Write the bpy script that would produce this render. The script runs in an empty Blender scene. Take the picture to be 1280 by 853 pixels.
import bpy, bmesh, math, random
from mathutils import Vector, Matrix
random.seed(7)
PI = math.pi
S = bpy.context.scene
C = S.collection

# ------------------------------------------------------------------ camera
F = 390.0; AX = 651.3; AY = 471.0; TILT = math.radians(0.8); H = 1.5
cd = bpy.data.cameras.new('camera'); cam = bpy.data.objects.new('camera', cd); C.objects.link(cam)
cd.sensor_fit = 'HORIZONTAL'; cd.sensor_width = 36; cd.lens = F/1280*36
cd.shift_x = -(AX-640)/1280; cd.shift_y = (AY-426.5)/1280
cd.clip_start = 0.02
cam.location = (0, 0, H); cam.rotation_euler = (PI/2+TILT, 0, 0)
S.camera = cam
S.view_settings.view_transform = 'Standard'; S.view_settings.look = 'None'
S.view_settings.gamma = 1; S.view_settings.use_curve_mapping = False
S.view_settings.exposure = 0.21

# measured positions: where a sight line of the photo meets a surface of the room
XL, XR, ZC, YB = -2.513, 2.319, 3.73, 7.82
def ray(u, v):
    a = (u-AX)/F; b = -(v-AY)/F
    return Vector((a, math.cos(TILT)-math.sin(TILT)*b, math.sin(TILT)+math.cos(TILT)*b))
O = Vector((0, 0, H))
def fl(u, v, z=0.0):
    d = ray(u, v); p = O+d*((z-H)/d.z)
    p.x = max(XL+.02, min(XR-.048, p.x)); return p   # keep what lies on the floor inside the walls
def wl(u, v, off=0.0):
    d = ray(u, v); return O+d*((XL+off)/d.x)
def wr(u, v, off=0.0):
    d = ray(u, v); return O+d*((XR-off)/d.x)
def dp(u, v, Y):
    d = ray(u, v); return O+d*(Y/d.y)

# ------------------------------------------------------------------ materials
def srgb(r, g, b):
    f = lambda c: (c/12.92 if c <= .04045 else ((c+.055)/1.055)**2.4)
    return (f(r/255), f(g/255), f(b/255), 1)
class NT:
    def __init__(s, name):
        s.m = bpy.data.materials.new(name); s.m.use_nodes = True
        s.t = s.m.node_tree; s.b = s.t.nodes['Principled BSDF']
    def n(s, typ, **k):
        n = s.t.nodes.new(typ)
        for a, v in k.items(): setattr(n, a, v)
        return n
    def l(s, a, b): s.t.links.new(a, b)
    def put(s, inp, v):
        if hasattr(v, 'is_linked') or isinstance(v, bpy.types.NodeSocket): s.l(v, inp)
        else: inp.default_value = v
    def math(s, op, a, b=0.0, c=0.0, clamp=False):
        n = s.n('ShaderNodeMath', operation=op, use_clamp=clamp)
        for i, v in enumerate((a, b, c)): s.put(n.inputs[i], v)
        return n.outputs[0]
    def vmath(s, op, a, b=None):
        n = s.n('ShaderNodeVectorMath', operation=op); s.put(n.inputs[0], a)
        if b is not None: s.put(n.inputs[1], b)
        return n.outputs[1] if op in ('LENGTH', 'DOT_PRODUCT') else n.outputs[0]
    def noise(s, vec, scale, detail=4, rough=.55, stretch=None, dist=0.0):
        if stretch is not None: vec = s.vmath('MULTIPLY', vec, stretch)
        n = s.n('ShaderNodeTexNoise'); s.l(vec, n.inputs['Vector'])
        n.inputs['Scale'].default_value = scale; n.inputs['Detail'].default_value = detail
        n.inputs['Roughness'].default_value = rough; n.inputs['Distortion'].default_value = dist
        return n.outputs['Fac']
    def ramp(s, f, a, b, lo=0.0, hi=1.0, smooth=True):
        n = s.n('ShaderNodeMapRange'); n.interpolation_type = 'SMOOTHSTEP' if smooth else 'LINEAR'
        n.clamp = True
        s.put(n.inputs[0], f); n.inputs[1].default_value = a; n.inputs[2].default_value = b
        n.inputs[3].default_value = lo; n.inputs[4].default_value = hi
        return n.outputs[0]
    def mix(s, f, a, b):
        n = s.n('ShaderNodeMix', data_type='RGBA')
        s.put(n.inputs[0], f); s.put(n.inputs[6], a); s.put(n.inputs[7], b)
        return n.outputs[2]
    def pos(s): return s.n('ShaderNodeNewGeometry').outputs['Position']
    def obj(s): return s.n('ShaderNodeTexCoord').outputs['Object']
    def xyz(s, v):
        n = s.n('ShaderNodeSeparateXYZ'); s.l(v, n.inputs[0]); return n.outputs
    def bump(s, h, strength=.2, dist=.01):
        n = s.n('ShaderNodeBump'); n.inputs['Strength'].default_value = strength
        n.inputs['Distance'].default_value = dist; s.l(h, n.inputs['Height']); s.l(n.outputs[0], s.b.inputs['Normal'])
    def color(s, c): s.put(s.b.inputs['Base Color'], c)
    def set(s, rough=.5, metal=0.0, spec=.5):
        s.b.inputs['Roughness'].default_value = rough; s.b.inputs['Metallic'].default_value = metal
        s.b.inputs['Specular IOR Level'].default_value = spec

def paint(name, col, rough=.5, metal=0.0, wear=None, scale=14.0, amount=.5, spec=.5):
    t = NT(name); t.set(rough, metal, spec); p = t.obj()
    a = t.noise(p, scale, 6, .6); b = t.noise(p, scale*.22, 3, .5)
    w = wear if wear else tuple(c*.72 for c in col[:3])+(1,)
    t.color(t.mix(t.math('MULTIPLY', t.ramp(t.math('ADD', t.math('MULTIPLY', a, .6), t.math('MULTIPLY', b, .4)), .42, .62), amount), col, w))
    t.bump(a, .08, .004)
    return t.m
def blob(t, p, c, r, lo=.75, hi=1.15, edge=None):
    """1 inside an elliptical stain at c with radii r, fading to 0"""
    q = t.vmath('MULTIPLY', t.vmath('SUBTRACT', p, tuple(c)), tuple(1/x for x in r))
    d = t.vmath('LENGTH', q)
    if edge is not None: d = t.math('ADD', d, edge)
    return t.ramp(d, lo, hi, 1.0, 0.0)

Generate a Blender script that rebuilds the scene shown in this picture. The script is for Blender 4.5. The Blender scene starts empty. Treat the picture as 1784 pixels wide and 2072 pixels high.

= = = = =

**Problem**
Reproduce all of the data exactly as given.

**Output**
Write the bpy script that would produce this render. The script runs in an empty Blender scene. Take the picture to be 1280 by 853 pixels.
import bpy, bmesh, math, random
from mathutils import Vector, Matrix
random.seed(7)
PI = math.pi
S = bpy.context.scene
C = S.collection

# ------------------------------------------------------------------ camera
F = 390.0; AX = 651.3; AY = 471.0; TILT = math.radians(0.8); H = 1.5
cd = bpy.data.cameras.new('camera'); cam = bpy.data.objects.new('camera', cd); C.objects.link(cam)
cd.sensor_fit = 'HORIZONTAL'; cd.sensor_width = 36; cd.lens = F/1280*36
cd.shift_x = -(AX-640)/1280; cd.shift_y = (AY-426.5)/1280
cd.clip_start = 0.02
cam.location = (0, 0, H); cam.rotation_euler = (PI/2+TILT, 0, 0)
S.camera = cam
S.view_settings.view_transform = 'Standard'; S.view_settings.look = 'None'
S.view_settings.gamma = 1; S.view_settings.use_curve_mapping = False
S.view_settings.exposure = 0.21

# measured positions: where a sight line of the photo meets a surface of the room
XL, XR, ZC, YB = -2.513, 2.319, 3.73, 7.82
def ray(u, v):
    a = (u-AX)/F; b = -(v-AY)/F
    return Vector((a, math.cos(TILT)-math.sin(TILT)*b, math.sin(TILT)+math.cos(TILT)*b))
O = Vector((0, 0, H))
def fl(u, v, z=0.0):
    d = ray(u, v); p = O+d*((z-H)/d.z)
    p.x = max(XL+.02, min(XR-.048, p.x)); return p   # keep what lies on the floor inside the walls
def wl(u, v, off=0.0):
    d = ray(u, v); return O+d*((XL+off)/d.x)
def wr(u, v, off=0.0):
    d = ray(u, v); return O+d*((XR-off)/d.x)
def dp(u, v, Y):
    d = ray(u, v); return O+d*(Y/d.y)

# ------------------------------------------------------------------ materials
def srgb(r, g, b):
    f = lambda c: (c/12.92 if c <= .04045 else ((c+.055)/1.055)**2.4)
    return (f(r/255), f(g/255), f(b/255), 1)
class NT:
    def __init__(s, name):
        s.m = bpy.data.materials.new(name); s.m.use_nodes = True
        s.t = s.m.node_tree; s.b = s.t.nodes['Principled BSDF']
    def n(s, typ, **k):
        n = s.t.nodes.new(typ)
        for a, v in k.items(): setattr(n, a, v)
        return n
    def l(s, a, b): s.t.links.new(a, b)
    def put(s, inp, v):
        if hasattr(v, 'is_linked') or isinstance(v, bpy.types.NodeSocket): s.l(v, inp)
        else: inp.default_value = v
    def math(s, op, a, b=0.0, c=0.0, clamp=False):
        n = s.n('ShaderNodeMath', operation=op, use_clamp=clamp)
        for i, v in enumerate((a, b, c)): s.put(n.inputs[i], v)
        return n.outputs[0]
    def vmath(s, op, a, b=None):
        n = s.n('ShaderNodeVectorMath', operation=op); s.put(n.inputs[0], a)
        if b is not None: s.put(n.inputs[1], b)
        return n.outputs[1] if op in ('LENGTH', 'DOT_PRODUCT') else n.outputs[0]
    def noise(s, vec, scale, detail=4, rough=.55, stretch=None, dist=0.0):
        if stretch is not None: vec = s.vmath('MULTIPLY', vec, stretch)
        n = s.n('ShaderNodeTexNoise'); s.l(vec, n.inputs['Vector'])
        n.inputs['Scale'].default_value = scale; n.inputs['Detail'].default_value = detail
        n.inputs['Roughness'].default_value = rough; n.inputs['Distortion'].default_value = dist
        return n.outputs['Fac']
    def ramp(s, f, a, b, lo=0.0, hi=1.0, smooth=True):
        n = s.n('ShaderNodeMapRange'); n.interpolation_type = 'SMOOTHSTEP' if smooth else 'LINEAR'
        n.clamp = True
        s.put(n.inputs[0], f); n.inputs[1].default_value = a; n.inputs[2].default_value = b
        n.inputs[3].default_value = lo; n.inputs[4].default_value = hi
        return n.outputs[0]
    def mix(s, f, a, b):
        n = s.n('ShaderNodeMix', data_type='RGBA')
        s.put(n.inputs[0], f); s.put(n.inputs[6], a); s.put(n.inputs[7], b)
        return n.outputs[2]
    def pos(s): return s.n('ShaderNodeNewGeometry').outputs['Position']
    def obj(s): return s.n('ShaderNodeTexCoord').outputs['Object']
    def xyz(s, v):
        n = s.n('ShaderNodeSeparateXYZ'); s.l(v, n.inputs[0]); return n.outputs
    def bump(s, h, strength=.2, dist=.01):
        n = s.n('ShaderNodeBump'); n.inputs['Strength'].default_value = strength
        n.inputs['Distance'].default_value = dist; s.l(h, n.inputs['Height']); s.l(n.outputs[0], s.b.inputs['Normal'])
    def color(s, c): s.put(s.b.inputs['Base Color'], c)
    def set(s, rough=.5, metal=0.0, spec=.5):
        s.b.inputs['Roughness'].default_value = rough; s.b.inputs['Metallic'].default_value = metal
        s.b.inputs['Specular IOR Level'].default_value = spec

def paint(name, col, rough=.5, metal=0.0, wear=None, scale=14.0, amount=.5, spec=.5):
    t = NT(name); t.set(rough, metal, spec); p = t.obj()
    a = t.noise(p, scale, 6, .6); b = t.noise(p, scale*.22, 3, .5)
    w = wear if wear else tuple(c*.72 for c in col[:3])+(1,)
    t.color(t.mix(t.math('MULTIPLY', t.ramp(t.math('ADD', t.math('MULTIPLY', a, .6), t.math('MULTIPLY', b, .4)), .42, .62), amount), col, w))
    t.bump(a, .08, .004)
    return t.m
def blob(t, p, c, r, lo=.75, hi=1.15, edge=None):
    """1 inside an elliptical stain at c with radii r, fading to 0"""
    q = t.vmath('MULTIPLY', t.vmath('SUBTRACT', p, tuple(c)), tuple(1/x for x in r))
    d = t.vmath('LENGTH', q)
    if edge is not None: d = t.math('ADD', d, edge)
    return t.ramp(d, lo, hi, 1.0, 0.0)

Generate a Blender script that rebuilds the scene shown in this picture. The script is for Blender 4.5. The Blender scene starts empty. Treat the picture as 1784 pixels wide and 2072 pixels high.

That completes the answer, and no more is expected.